Happy Halloween. Maybe it is a little scary out there. More so than at any time in recent history the United States nervously waits at the junction where grievance and hope meet. On Tuesday, America decides that it wants to head in the direction of hope.  

The Apollo Alliance and the clean energy, good jobs economy we are working so hard to help build represents hope made real and visible. As Apollo Chairman Phil Angelides wrote this week on our blog and in an op-ed we are circulating across the nation: “Clean energy isn’t a mirage. It’s the fastest growing industrial sector in the United States. It is already generating $25 billion a year in sales and revenue, is growing at 30 percent a year.”

He added: “Imagine the growth in jobs, technology, equipment, suppliers, and productivity if the United States actually treated the development of clean energy as a national economic priority. And consider just as seriously the remarkable benefits to America’s security, environment, economic stability, and communities that would be realized by keeping at home the nearly $400 billion that we send each year to foreign nations, many hostile to our interests, to import their oil. It’s time for America to quit bailing and to start building.”

As the Apollo Alliance has noted on its Web site, in our public events, in reports, and in the just completed six-state roll out of The New Apollo Program, there is no time to spare. The old economy is sinking. A new one, gradually emerging, needs to dramatically gain speed and influence.

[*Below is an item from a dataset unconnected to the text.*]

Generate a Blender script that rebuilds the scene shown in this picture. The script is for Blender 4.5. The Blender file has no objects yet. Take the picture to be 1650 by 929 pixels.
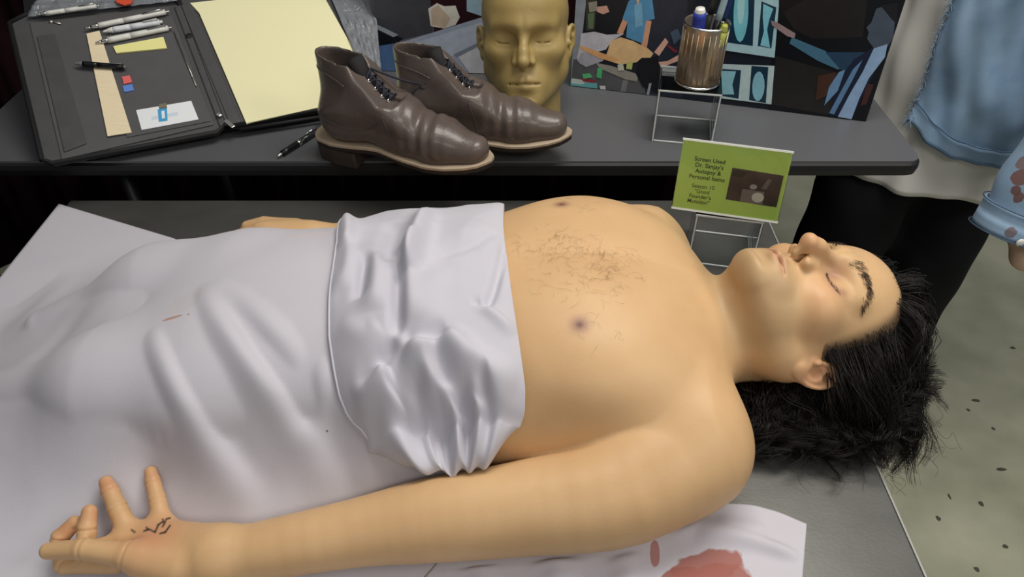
import bpy, bmesh, math, random
import numpy as np
from mathutils import Vector, Matrix
from mathutils.bvhtree import BVHTree

# ------------------------------------------------------------------ camera
TH = math.radians(41.0); FPX = 1200.0; CAMH = 1.55
scene = bpy.context.scene
cam_d = bpy.data.cameras.new('camera'); cam = bpy.data.objects.new('camera', cam_d)
scene.collection.objects.link(cam); scene.camera = cam
cam_d.sensor_width = 36.0; cam_d.sensor_fit = 'HORIZONTAL'; cam_d.lens = 36.0*FPX/1650.0
cam_d.clip_start = 0.02
cam.location = (0, 0, CAMH); cam.rotation_euler = (math.radians(90)-TH, 0, 0)

# ------------------------------------------------------------------ world, lights, exposure
world = bpy.data.worlds.new('world'); scene.world = world; world.use_nodes = True
world.node_tree.nodes['Background'].inputs[0].default_value = (0.90, 0.95, 1.0, 1)
world.node_tree.nodes['Background'].inputs[1].default_value = 0.21
def ceiling_lamp(x, y, z, sx, sy, power, col=(1.0, 0.95, 0.87), tilt=(0, 0)):
    d = bpy.data.lights.new('ceiling_light', 'AREA'); d.shape = 'RECTANGLE'; d.size = sx; d.size_y = sy
    d.energy = power; d.color = col
    o = bpy.data.objects.new('ceiling_light', d); scene.collection.objects.link(o)
    o.location = (x, y, z); o.rotation_euler = (tilt[0], tilt[1], 0)
    return o
ceiling_lamp(0.45, 1.05, 2.70, 1.2, 0.7, 35)
ceiling_lamp(-1.60, 0.90, 2.75, 1.2, 0.6, 1.5)
ceiling_lamp(1.95, -0.25, 2.70, 1.2, 0.7, 24)
ceiling_lamp(0.40, -1.10, 2.65, 1.5, 0.7, 19)
vs = scene.view_settings
vs.view_transform = 'Standard'; vs.look = 'None'; vs.gamma = 1.0; vs.use_curve_mapping = False
vs.exposure = -0.28

# ------------------------------------------------------------------ helpers
G = 0.80          # height of the gurney top
T = 0.87          # height of the display table top
COL = scene.collection
def at(x, y, z):
    "point of the photograph's pixel (x, y) at height z above the floor"
    u = (x-825)/FPX; v = (464.5-y)/FPX
    D = np.array([u, math.cos(TH)+v*math.sin(TH), -math.sin(TH)+v*math.cos(TH)])
    return D*((z-CAMH)/D[2]) + np.array([0, 0, CAMH])
def ray(x, y):
    u = (x-825)/FPX; v = (464.5-y)/FPX
    return Vector((u, math.cos(TH)+v*math.sin(TH), -math.sin(TH)+v*math.cos(TH)))
def proj(p):
    p = np.asarray(p, float); z = p[..., 2]-CAMH
    d = p[..., 1]*math.cos(TH)-z*math.sin(TH); u = p[..., 1]*math.sin(TH)+z*math.cos(TH)
    return np.stack([825+FPX*p[..., 0]/d, 464.5-FPX*u/d], -1)
def srgb(r, g, b):
    def f(c):
        c /= 255.0
        return c/12.92 if c <= 0.04045 else ((c+0.055)/1.055)**2.4
    return (f(r), f(g), f(b), 1.0)
MATS = {}
def nn(nt, typ, **kw):
    n = nt.nodes.new(typ)
    for k, v in kw.items(): setattr(n, k, v)
    return n
def mat(name, col, rough=0.5, metal=0.0, noise=0.0, nscale=20.0, bump=0.0, bscale=200.0, spec=0.5,
        trans=0.0, ior=1.45, coat=0.0, sheen=0.0, sss=0.0, emit=0.0, stretch=None, col2=None):
    if name in MATS: return MATS[name]
    m = bpy.data.materials.new(name); m.use_nodes = True; nt = m.node_tree
    b = nt.nodes['Principled BSDF']; L = nt.links.new
    b.inputs['Base Color'].default_value = col; b.inputs['Roughness'].default_value = rough
    b.inputs['Metallic'].default_value = metal; b.inputs['Specular IOR Level'].default_value = spec
    b.inputs['Transmission Weight'].default_value = trans; b.inputs['IOR'].default_value = ior
    b.inputs['Coat Weight'].default_value = coat
    b.inputs['Sheen Weight'].default_value = sheen
    if sss:
        b.inputs['Subsurface Weight'].default_value = sss; b.inputs['Subsurface Scale'].default_value = 0.006
        b.inputs['Subsurface Radius'].default_value = (1.0, 0.35, 0.2)
    if emit:
        b.inputs['Emission Color'].default_value = col; b.inputs['Emission Strength'].default_value = emit
    tc = nn(nt, 'ShaderNodeTexCoord'); vec = tc.outputs['Object']
    if stretch:
        mp = nn(nt, 'ShaderNodeMapping'); mp.inputs['Scale'].default_value = stretch
        L(vec, mp.inputs['Vector']); vec = mp.outputs['Vector']
    if noise or col2:
        n = nn(nt, 'ShaderNodeTexNoise'); n.inputs['Scale'].default_value = nscale; n.inputs['Detail'].default_value = 6
        L(vec, n.inputs['Vector'])
        r = nn(nt, 'ShaderNodeValToRGB')
        c2 = col2 or tuple(min(1, c*(1+noise)) for c in col[:3])+(1,)
        c1 = col if col2 else tuple(c*(1-noise) for c in col[:3])+(1,)
        r.color_ramp.elements[0].position = 0.3; r.color_ramp.elements[1].position = 0.7
        r.color_ramp.elements[0].color = c1; r.color_ramp.elements[1].color = c2
        L(n.outputs['Fac'], r.inputs['Fac']); L(r.outputs['Color'], b.inputs['Base Color'])
    if bump:
        n2 = nn(nt, 'ShaderNodeTexNoise'); n2.inputs['Scale'].default_value = bscale; n2.inputs['Detail'].default_value = 4
        L(vec, n2.inputs['Vector'])
        bp = nn(nt, 'ShaderNodeBump'); bp.inputs['Strength'].default_value = bump; bp.inputs['Distance'].default_value = 0.002
        L(n2.outputs['Fac'], bp.inputs['Height']); L(bp.outputs['Normal'], b.inputs['Normal'])
    MATS[name] = m
    return m
def tag(o, label=None, cat=None, group=None, kind=None):
    if label: o['label'] = label
    if cat: o['category'] = cat
    if group: o['group'] = group
    if kind: o['kind'] = kind
    return o
def empty(name, loc, label, cat, rz=0.0, group=None):
    o = bpy.data.objects.new(name, None); COL.objects.link(o); o.location = loc; o.rotation_euler = (0, 0, rz)
    o.empty_display_size = 0.05
    bpy.context.view_layer.update()
    return tag(o, label, cat, group)
def obj(name, V, Fs, m, parent=None, smooth=False, world=True):
    "one mesh object; V in world space unless world=False (then in the parent's space)"
    me = bpy.data.meshes.new(name)
    V = np.asarray(V, float)
    if isinstance(Fs, np.ndarray):
        nf, k = Fs.shape
        me.vertices.add(len(V)); me.vertices.foreach_set('co', V.astype(np.float32).ravel())
        me.loops.add(nf*k); me.loops.foreach_set('vertex_index', Fs.astype(np.int32).ravel())
        me.polygons.add(nf); me.polygons.foreach_set('loop_start', (np.arange(nf)*k).astype(np.int32))
        me.update(calc_edges=True)
    else:
        me.from_pydata([tuple(v) for v in V], [], [tuple(f) for f in Fs])
    if not isinstance(m, (list, tuple)): m = [m]
    for x in m: me.materials.append(x)
    if smooth: me.polygons.foreach_set('use_smooth', np.ones(len(me.polygons), bool))
    me.update()
    o = bpy.data.objects.new(name, me); COL.objects.link(o)
    if parent is not None:
        o.parent = parent
        if world: o.matrix_parent_inverse = parent_world(parent).inverted()
    return o
def parent_world(p):
    M = p.matrix_basis.copy() if p.parent is None else parent_world(p.parent) @ p.matrix_parent_inverse @ p.matrix_basis
    return M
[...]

How certain of we of that point? This certain. On September 4, a Thursday, federal Transportation Secretary Mary Peters called the heads of every state transportation department to alert them to an unusual circumstance in the history of American mobility. The Highway Trust Fund was empty. Two days later, on Saturday, the Fed announced that Fannie Mae and Freddie Mac were close to collapse. The very next day, Sunday, the Fed announced a rescue plan for the two largest mortgage banks in the country.

Though Congress bailed out the mortgage banks and soon after passed a bill that partially filled the trust fund, the import of what occurred was not lost on the world’s credit and stock markets. It’s also coming into clearer focus for the country.

What happened was that the federal financial institutions that supported highway construction and suburban home development, arguably the central drivers of America’s prosperity over the last 60 years, were insolvent. America’s drive through economy – reflected in $4 gasoline, falling home values, record rates of foreclosure, a Minnesota bridge collapse – is nearing its economic and fiscal limits. The Highway Trust Fund itself, dependent on gas tax revenues, emptied because Americans responded to what was unfolding around them by spending so much less time behind the wheel.

Yet just as significant as the momentous events of early September in Washington is the question that followed. What’s next for America? And the answer to that is the resounding call for changing how America’s economy literally runs itself, the transition the Apollo Alliance anticipated when it was founded earlier this decade and which is now one of the salient choices in this election – whether America is ready to invest significant public resources in the environmentally and economically useful switch from fossil fuel to clean energy.

As Phil Angelides writes: “Our current economic crisis has reminded us once again that financial engineering and manipulation are not substitutes for long-term investment and job creation. People need jobs and relief from high energy costs. Our dependence on oil is putting the nation’s security at risk. Foreign competitors are moving rapidly to exploit the opportunities offered by clean energy. We can seize the opportunity to become the leader of a new global green economy. We’re Americans. Let’s do it.”